Working data

■ ■ ■ ■ ■ ■ ■

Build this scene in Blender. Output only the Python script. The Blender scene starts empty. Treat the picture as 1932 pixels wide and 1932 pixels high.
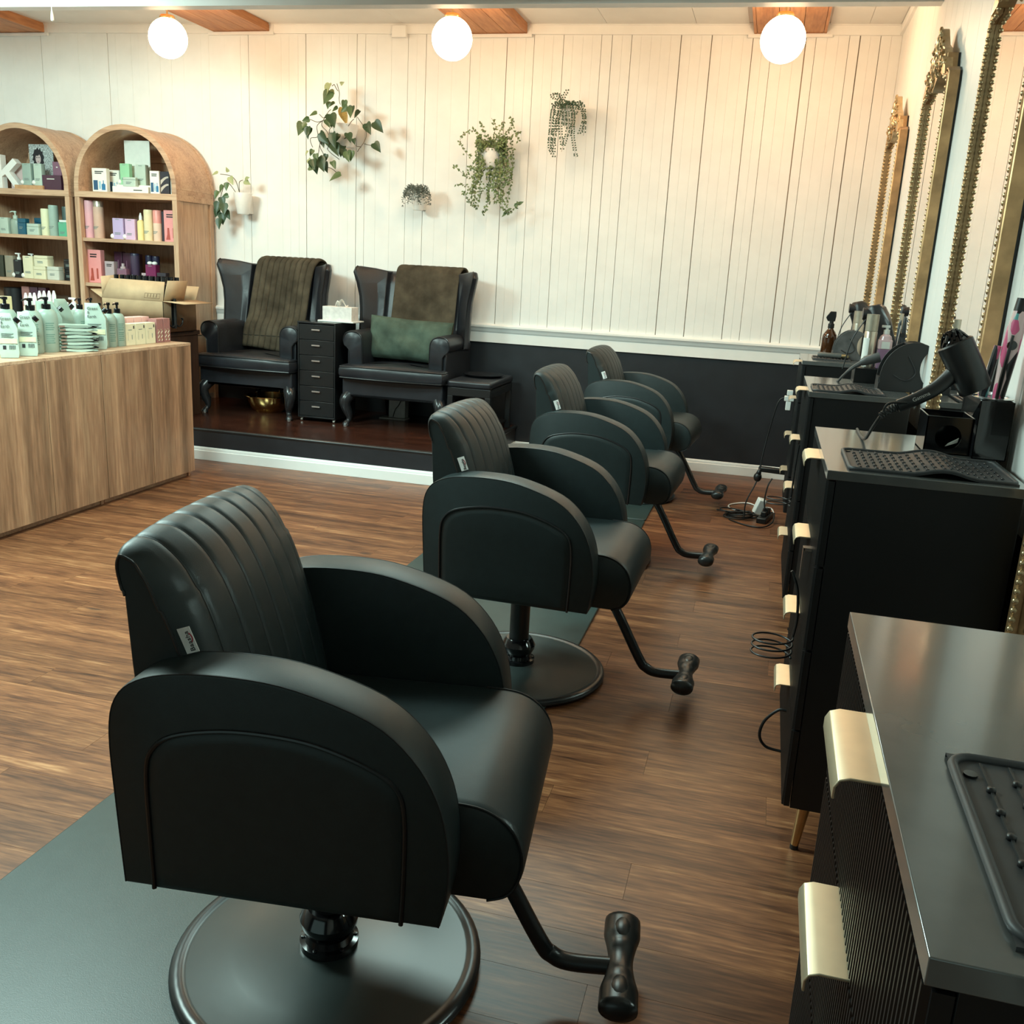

■ ■ ■ ■ ■ ■ ■

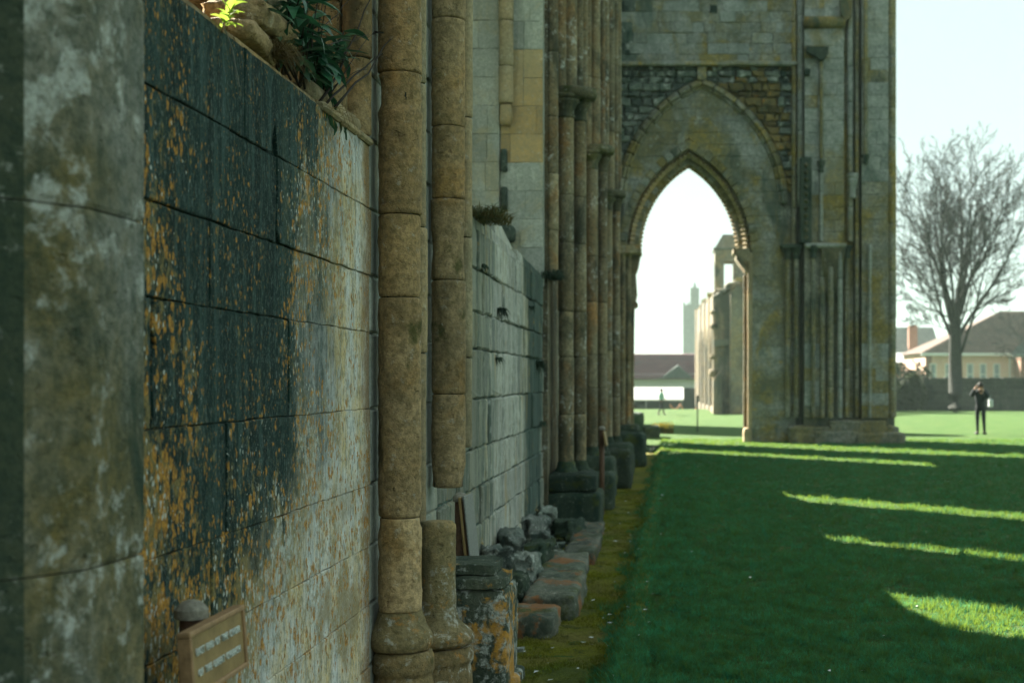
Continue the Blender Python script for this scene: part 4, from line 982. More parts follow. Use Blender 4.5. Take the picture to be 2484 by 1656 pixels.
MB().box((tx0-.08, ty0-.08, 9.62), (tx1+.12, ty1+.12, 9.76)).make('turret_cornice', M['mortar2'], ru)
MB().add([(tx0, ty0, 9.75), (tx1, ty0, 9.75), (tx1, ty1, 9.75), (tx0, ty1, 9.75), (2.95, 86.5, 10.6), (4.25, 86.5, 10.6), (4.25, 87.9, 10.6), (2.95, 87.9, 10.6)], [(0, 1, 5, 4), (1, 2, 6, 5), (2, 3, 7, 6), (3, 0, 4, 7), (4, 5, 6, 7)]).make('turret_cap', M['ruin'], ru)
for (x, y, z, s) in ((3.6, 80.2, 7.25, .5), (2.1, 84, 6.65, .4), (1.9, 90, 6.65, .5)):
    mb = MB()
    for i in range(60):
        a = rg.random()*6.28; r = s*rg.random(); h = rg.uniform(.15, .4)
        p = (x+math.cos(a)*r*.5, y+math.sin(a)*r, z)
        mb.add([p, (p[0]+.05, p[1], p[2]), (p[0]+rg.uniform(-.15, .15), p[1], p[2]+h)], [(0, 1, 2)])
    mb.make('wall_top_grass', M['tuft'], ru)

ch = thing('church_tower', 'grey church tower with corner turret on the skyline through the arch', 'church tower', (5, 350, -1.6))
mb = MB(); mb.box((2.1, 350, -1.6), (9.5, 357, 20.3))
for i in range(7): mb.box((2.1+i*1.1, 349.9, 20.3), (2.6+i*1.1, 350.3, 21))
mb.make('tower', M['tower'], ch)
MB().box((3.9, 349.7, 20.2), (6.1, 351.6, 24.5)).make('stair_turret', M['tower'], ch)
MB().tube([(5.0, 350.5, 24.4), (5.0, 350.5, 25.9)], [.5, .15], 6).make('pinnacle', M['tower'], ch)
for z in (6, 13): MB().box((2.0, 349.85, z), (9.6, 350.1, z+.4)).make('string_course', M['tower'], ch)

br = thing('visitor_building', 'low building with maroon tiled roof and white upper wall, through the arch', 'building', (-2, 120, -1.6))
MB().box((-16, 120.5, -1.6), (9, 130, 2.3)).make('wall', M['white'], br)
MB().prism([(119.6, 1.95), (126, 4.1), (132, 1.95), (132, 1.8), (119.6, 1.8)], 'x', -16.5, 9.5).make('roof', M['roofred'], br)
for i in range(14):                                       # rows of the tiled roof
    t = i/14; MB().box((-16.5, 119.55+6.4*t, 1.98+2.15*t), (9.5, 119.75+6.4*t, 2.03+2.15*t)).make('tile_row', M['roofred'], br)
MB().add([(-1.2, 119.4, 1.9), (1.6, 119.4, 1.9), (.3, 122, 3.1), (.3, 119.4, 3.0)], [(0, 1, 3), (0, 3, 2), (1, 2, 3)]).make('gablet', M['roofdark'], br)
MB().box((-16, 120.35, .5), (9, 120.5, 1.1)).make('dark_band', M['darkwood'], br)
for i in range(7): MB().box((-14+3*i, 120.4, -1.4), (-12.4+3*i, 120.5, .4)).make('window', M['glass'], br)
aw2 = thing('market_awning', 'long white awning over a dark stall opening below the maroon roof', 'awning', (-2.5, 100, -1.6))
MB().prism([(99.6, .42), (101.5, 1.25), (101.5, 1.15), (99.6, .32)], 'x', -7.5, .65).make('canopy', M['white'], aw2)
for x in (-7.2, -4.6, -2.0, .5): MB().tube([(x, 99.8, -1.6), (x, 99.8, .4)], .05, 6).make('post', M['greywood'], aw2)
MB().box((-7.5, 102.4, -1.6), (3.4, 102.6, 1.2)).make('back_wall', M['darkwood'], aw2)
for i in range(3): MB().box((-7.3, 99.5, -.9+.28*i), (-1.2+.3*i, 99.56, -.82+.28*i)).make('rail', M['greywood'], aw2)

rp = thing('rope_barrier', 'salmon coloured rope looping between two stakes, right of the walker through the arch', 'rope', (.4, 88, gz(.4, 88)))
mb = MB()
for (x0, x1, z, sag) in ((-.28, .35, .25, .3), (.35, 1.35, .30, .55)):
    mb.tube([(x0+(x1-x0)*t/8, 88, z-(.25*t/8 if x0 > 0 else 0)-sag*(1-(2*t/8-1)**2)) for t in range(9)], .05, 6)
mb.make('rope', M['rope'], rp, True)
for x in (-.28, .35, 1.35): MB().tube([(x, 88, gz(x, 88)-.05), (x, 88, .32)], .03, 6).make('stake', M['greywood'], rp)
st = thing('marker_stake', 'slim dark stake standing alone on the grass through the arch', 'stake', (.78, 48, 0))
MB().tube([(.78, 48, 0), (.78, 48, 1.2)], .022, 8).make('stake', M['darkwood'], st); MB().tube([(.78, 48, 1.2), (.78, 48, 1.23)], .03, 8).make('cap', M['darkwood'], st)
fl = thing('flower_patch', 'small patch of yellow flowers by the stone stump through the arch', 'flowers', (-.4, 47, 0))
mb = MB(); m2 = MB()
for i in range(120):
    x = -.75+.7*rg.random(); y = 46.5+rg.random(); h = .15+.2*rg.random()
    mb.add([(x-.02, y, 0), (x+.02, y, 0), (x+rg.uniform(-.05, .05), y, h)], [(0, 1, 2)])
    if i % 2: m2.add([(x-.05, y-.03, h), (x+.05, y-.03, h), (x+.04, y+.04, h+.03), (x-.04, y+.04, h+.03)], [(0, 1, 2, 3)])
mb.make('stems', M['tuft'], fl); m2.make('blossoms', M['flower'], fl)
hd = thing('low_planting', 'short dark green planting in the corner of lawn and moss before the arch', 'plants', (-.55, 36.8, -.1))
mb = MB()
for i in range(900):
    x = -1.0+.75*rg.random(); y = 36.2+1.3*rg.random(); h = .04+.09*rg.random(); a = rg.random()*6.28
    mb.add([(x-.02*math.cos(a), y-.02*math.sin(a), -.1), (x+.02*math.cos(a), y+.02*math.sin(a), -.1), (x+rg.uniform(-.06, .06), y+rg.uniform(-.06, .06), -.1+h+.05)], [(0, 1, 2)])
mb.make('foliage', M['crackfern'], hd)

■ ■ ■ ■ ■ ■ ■

Written exercise
Your task is to repeat exactly the lines from the one that contains "Continue the Blender" through the one that contains "mb.make('wall_top_grass', M['tuft'], ru)", with both end lines included.

Complete response
Continue the Blender Python script for this scene: part 4, from line 982. More parts follow. Use Blender 4.5. Take the picture to be 2484 by 1656 pixels.
MB().box((tx0-.08, ty0-.08, 9.62), (tx1+.12, ty1+.12, 9.76)).make('turret_cornice', M['mortar2'], ru)
MB().add([(tx0, ty0, 9.75), (tx1, ty0, 9.75), (tx1, ty1, 9.75), (tx0, ty1, 9.75), (2.95, 86.5, 10.6), (4.25, 86.5, 10.6), (4.25, 87.9, 10.6), (2.95, 87.9, 10.6)], [(0, 1, 5, 4), (1, 2, 6, 5), (2, 3, 7, 6), (3, 0, 4, 7), (4, 5, 6, 7)]).make('turret_cap', M['ruin'], ru)
for (x, y, z, s) in ((3.6, 80.2, 7.25, .5), (2.1, 84, 6.65, .4), (1.9, 90, 6.65, .5)):
    mb = MB()
    for i in range(60):
        a = rg.random()*6.28; r = s*rg.random(); h = rg.uniform(.15, .4)
        p = (x+math.cos(a)*r*.5, y+math.sin(a)*r, z)
        mb.add([p, (p[0]+.05, p[1], p[2]), (p[0]+rg.uniform(-.15, .15), p[1], p[2]+h)], [(0, 1, 2)])
    mb.make('wall_top_grass', M['tuft'], ru)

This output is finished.